For a $2 beer: The reason that Dhorasoo's being the first player of Indian descent to ever play in a World Cup is even more interesting than it sounds, is because the Ghandi Indian Restaurant on Mass Ave in Central Square is advertising that it is showing all World Cup matches despite it being an Indian Restaurant - India having no connection to the World Cup and an Indian Restaurant being the last place on Earth that a self-respecting soccer fan would watch a match. I mean, really. There are loads of quality pubs in the area to watch the Cup. I'm going to go get the worst Indian food in Central Square instead?

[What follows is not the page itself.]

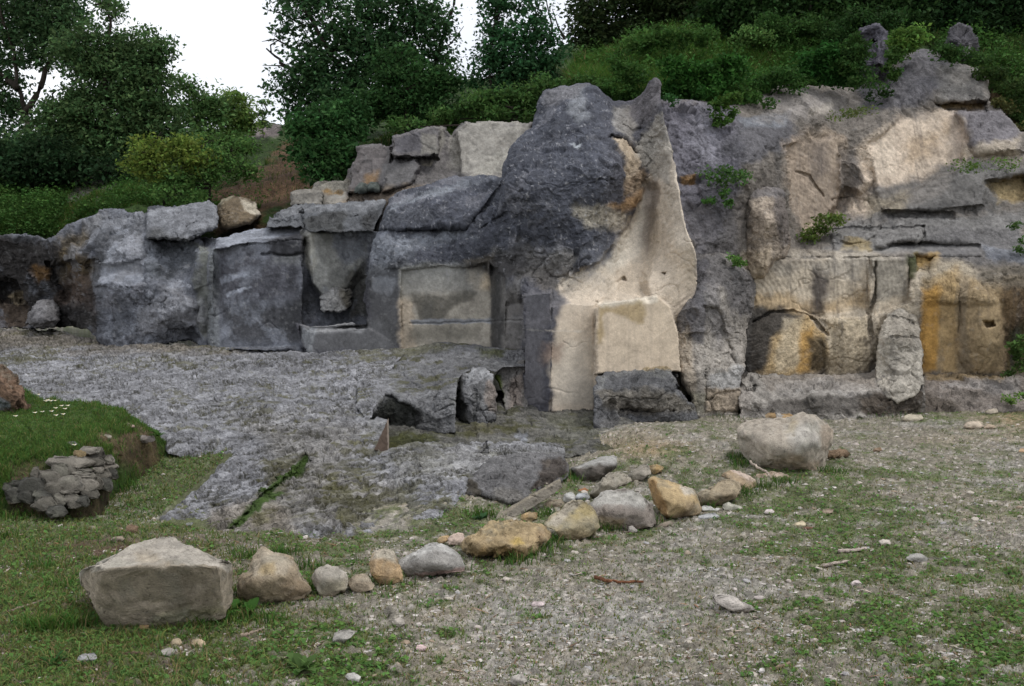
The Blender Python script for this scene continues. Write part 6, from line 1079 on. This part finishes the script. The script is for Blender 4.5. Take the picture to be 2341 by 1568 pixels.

I actually quite enjoyed the France - Switzerland match and think that Alex should be more excited than his correspondence article indicates. That's a good result for them. Especially considering that the main reason France lost was because of their piss poor finishing - a fact that the French coach (who looked more like a Left Bank existentialist than a football coach) inexplicably did not address by subbing in Trezuguet. I've got France to win it all at 10 to 1 and I seriously doubt they can do that without scoring a goal. Which they've shown no interest in doing since 98.

6:29 PM  
Blogger Dan Nolan said...

Another interesting tidbit: Julian Tavarez is only 33 years old. That must be one mu'f@#ckin' hard drinking man if he's only 33 and looks like that. Please tell me I don't look like that.

6:34 PM  
Blogger fuge said...

Dan, that wasn't the exact reason I was looking for, but it may be worthy enough to buy you a two dollar beer sometime.

Hell, let me know if you are watching the matches tomorrow.

I'm still leaving the 2$ beer out there for people to win, but will rephrase the question.

There has been one team from India that has qualified for the world cup, why did they not compete?